Tidak mungkin Rasulullah shallallahu ‘alaihi wa sallam dan para
sahabat lebih mengutamakan amalan mafdhul (yang nilainya
kurang) dibandingkan amalan yang lebih afdhal (nilainya
lebih utama) dan Nabi shallallahu
‘alaihi wa sallam tidak pernah memerintahkan umat Islam untuk melakukan
umrah berulang-ulang saat berada di Mekah (Majmu’ al Fatawa, 26:256. 273).

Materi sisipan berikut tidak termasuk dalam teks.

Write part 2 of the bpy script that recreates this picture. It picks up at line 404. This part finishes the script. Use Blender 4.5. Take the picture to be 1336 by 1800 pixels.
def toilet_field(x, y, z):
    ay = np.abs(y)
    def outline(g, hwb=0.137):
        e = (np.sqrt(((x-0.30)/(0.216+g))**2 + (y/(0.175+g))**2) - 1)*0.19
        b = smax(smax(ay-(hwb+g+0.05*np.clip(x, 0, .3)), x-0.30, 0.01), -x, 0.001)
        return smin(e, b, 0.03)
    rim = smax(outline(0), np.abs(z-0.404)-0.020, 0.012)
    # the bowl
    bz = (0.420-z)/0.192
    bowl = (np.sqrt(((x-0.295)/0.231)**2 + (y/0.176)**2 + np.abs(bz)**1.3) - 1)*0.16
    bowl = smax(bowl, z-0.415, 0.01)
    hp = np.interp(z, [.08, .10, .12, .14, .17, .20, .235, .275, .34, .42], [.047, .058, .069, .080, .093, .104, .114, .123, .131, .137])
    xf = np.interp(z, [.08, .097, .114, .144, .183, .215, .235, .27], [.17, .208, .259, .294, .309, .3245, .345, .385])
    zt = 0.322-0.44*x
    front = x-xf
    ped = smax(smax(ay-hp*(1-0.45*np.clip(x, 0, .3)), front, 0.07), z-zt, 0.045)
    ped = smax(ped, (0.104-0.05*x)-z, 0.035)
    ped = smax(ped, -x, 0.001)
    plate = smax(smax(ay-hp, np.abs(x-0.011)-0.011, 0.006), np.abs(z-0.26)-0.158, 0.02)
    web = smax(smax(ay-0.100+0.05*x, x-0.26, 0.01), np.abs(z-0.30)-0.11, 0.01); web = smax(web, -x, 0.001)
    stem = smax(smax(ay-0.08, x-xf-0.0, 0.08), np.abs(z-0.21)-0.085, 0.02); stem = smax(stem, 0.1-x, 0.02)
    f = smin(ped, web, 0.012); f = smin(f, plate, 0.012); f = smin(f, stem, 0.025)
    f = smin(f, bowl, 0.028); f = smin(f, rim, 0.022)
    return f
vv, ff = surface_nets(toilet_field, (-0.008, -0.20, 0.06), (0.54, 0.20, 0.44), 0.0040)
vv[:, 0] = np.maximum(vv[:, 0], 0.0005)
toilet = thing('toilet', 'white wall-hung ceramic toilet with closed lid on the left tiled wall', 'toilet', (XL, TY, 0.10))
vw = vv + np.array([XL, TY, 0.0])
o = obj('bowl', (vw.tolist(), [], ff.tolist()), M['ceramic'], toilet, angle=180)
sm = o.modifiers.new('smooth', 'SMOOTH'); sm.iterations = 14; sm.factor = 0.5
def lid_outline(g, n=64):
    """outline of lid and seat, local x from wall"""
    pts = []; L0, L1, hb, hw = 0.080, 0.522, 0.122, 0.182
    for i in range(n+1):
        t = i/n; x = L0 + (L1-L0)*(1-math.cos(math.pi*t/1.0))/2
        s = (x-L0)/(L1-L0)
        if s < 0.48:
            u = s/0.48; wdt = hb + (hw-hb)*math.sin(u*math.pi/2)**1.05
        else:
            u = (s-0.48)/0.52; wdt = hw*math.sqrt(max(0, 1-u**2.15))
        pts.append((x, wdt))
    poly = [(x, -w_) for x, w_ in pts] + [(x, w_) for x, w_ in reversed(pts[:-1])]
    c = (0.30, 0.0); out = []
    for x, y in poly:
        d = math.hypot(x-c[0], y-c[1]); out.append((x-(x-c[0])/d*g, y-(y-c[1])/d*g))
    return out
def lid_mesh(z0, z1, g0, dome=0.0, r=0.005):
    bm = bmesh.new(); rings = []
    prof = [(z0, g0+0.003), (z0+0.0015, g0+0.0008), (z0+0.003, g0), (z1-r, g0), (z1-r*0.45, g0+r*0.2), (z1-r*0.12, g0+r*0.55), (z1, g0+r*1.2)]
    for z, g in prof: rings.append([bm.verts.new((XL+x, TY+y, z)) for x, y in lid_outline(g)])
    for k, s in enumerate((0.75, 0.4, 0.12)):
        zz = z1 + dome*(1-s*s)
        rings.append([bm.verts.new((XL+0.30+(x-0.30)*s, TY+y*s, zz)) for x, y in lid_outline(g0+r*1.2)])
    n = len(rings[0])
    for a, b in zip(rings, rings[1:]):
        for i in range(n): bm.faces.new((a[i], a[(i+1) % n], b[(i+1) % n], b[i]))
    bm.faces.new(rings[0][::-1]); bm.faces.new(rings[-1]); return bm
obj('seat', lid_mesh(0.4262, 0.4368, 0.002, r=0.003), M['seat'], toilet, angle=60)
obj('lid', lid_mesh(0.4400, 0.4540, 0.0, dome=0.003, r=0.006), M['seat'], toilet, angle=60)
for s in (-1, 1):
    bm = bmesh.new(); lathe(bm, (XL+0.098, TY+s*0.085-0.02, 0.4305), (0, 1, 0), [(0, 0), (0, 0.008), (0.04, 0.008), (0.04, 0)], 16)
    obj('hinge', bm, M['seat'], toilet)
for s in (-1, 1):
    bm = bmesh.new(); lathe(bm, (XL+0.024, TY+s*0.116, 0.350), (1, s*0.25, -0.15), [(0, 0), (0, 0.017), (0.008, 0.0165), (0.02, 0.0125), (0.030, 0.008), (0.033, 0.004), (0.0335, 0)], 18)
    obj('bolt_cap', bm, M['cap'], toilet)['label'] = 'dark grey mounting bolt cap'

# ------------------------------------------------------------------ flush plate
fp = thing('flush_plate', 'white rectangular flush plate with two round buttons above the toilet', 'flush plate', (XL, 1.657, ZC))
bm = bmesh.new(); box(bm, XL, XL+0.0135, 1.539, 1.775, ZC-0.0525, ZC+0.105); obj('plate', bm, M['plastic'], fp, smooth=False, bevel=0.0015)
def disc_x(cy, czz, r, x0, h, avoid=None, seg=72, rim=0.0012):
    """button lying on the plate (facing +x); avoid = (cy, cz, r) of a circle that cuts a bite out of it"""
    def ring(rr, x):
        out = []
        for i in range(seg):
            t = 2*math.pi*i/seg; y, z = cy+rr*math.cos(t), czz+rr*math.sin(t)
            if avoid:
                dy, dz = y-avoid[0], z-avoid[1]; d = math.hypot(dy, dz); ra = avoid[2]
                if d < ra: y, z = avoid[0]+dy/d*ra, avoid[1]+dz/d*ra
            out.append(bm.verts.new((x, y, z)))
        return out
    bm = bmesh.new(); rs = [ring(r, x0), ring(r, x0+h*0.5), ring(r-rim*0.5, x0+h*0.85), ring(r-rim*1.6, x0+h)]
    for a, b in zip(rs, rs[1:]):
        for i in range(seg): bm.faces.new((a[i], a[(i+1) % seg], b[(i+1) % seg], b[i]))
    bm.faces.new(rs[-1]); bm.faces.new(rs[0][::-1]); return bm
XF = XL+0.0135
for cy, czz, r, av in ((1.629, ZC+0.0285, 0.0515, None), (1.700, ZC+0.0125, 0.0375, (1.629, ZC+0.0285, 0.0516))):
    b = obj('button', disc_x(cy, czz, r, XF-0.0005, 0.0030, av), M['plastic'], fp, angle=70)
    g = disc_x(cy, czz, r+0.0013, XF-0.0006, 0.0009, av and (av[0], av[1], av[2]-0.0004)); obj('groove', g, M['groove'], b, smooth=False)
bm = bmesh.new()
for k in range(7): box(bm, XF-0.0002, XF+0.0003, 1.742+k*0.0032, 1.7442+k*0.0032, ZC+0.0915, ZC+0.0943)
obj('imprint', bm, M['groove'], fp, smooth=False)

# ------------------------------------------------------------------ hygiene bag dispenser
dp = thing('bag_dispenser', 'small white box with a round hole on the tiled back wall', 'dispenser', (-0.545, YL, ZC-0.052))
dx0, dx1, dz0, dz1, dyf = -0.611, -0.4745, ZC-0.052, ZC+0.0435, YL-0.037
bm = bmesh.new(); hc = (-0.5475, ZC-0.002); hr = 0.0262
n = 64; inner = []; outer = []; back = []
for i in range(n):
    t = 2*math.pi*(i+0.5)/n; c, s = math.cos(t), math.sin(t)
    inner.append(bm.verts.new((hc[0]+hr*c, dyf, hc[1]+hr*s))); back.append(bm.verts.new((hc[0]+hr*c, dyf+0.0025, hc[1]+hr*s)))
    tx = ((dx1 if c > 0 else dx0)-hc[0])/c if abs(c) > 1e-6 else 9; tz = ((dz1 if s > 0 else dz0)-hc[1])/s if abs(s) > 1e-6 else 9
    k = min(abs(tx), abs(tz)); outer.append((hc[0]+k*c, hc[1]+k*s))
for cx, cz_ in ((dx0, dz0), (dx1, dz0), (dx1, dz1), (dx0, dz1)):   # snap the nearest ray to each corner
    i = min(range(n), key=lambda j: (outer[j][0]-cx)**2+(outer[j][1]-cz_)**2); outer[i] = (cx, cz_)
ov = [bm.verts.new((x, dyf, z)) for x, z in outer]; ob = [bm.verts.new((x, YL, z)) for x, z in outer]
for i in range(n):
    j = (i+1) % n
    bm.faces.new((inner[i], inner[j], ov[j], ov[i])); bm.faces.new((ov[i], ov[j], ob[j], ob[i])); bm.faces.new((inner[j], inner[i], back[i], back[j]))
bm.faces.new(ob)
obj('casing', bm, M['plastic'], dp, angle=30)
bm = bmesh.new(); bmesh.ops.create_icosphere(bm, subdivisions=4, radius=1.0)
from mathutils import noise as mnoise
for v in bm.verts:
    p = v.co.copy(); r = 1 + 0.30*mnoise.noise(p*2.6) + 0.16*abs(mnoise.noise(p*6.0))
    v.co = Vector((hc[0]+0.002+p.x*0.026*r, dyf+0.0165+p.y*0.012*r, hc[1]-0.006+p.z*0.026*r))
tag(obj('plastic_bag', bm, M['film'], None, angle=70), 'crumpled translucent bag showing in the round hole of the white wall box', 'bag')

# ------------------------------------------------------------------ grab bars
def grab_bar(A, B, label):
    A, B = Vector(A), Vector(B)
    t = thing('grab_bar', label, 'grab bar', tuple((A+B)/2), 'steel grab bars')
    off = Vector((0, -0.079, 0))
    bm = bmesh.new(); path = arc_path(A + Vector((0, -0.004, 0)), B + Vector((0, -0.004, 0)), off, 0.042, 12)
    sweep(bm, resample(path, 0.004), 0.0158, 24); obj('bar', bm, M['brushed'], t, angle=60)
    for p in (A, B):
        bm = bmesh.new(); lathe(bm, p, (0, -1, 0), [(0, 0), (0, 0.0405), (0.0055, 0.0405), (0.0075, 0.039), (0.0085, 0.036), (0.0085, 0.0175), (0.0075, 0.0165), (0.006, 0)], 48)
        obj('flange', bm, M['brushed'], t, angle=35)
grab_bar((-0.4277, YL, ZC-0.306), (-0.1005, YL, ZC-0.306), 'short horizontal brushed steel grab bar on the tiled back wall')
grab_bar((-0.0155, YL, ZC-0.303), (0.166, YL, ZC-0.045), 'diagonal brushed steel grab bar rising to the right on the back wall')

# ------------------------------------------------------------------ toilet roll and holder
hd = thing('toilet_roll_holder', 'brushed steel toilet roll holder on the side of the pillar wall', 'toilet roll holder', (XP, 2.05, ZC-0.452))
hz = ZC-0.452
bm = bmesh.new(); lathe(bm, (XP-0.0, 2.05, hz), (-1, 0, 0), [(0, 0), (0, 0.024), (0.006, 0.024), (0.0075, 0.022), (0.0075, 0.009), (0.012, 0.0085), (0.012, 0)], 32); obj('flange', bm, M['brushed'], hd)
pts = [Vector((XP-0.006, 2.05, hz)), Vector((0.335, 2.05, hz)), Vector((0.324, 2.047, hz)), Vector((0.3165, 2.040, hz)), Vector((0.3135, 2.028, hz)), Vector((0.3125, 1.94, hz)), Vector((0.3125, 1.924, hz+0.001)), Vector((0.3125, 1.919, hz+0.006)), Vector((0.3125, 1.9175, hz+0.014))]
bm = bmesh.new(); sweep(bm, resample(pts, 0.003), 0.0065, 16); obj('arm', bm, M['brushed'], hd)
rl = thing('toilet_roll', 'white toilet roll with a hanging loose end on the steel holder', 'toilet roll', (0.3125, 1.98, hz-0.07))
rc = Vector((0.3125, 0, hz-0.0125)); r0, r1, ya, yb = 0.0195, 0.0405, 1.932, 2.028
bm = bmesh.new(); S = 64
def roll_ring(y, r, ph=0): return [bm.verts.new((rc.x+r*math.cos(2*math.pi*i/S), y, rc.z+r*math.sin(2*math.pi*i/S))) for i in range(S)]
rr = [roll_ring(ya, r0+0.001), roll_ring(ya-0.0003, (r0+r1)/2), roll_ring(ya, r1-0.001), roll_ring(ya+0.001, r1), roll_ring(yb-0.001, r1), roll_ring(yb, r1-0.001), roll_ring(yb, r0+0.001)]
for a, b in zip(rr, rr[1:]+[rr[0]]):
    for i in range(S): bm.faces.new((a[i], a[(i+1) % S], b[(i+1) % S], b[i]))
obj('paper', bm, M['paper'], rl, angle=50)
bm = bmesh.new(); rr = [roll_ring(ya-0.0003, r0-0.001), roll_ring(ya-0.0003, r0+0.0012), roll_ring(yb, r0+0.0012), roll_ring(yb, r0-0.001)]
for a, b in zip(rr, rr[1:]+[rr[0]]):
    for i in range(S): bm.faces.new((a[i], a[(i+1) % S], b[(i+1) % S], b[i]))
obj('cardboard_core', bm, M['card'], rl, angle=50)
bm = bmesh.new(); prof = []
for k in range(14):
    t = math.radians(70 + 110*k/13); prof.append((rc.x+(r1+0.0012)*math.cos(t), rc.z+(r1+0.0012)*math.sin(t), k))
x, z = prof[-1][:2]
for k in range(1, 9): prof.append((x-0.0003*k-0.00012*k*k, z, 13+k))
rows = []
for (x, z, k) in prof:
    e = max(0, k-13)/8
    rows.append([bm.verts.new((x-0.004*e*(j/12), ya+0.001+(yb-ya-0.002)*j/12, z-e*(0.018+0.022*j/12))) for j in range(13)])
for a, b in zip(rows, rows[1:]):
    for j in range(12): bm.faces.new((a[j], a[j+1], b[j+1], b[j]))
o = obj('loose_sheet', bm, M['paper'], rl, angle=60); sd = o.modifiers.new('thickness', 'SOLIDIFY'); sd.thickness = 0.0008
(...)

Kelima. Intisari umrah adalah thawaf. Adapun sa’i antara
Shafa dan Marwah bersifat menyertai saja. Bukti yang menunjukkannya sebagai
penyerta adalah, sa’i tidak dikerjakan kecuali setelah thawaf. Dan ibadah
thawaf ini bisa dikerjakan oleh penduduk Mekah, tanpa harus keluar dari batas tanah suci Mekah terlebih
dahulu. Barangsiapa yang sudah mampu mengerjakan perkara yang inti, ia tidak
diperintahkan untuk menempuh wasilah (perantara yang mengantarkan kepada tujuan).
(Majmu’
Fatawa, 26:262).
Keenam. Pada penaklukan kota Mekah, Nabi shallallahu ‘alaihi wa sallam berada di
Mekah selama sembilan belas hari. Tetapi, tidak ada riwayat bahwa beliau keluar
ke daerah halal untuk melangsungkan umrah dari sana. Apakah Nabi shallallahu ‘alaihi wa sallam tidak tahu
bahwa itu masyru’ (disyariatkan)?
Tentu saja tidak mungkin!
LEBIH
BAIK MEMPERBANYAK THAWAF
Berdasarkan alasan-alasan di atas, menjadi jelas bahwa thawaf lebih utama. Adapun berumrah dari Mekah dan meninggalkan thawaf tidak mustahab. Ibadah yang disunnahkan adalah thawaf, bukan umrah. Syaikhul Islam Ibnu Taimiyahrahimahullah menambahkan:
Berdasarkan alasan-alasan di atas, menjadi jelas bahwa thawaf lebih utama. Adapun berumrah dari Mekah dan meninggalkan thawaf tidak mustahab. Ibadah yang disunnahkan adalah thawaf, bukan umrah. Syaikhul Islam Ibnu Taimiyahrahimahullah menambahkan:
“Thawaf mengelilingi Ka’bah lebih utama daripada umrah
bagi orang yang berada di Mekah, merupakan perkara yang tidak diragukan lagi
oleh orang-orang yang memahami sunah Rasulullah shallallahu ‘alaihi wa sallam dan sunah
khalifah pengganti beliau dan para sahabat, serta generasi salaf dan
tokoh-tokohnya.”
Alasannya, kata beliau rahimahullah, karena thawaf di Baitullah merupakan ibadah dan qurbah (cara untuk
mendekatkan diri kepada Allah) yang paling afdhal yang telah
Allah tetapkan di dalam kitab-Nya, berdasarkan keterangan Nabi-Nya.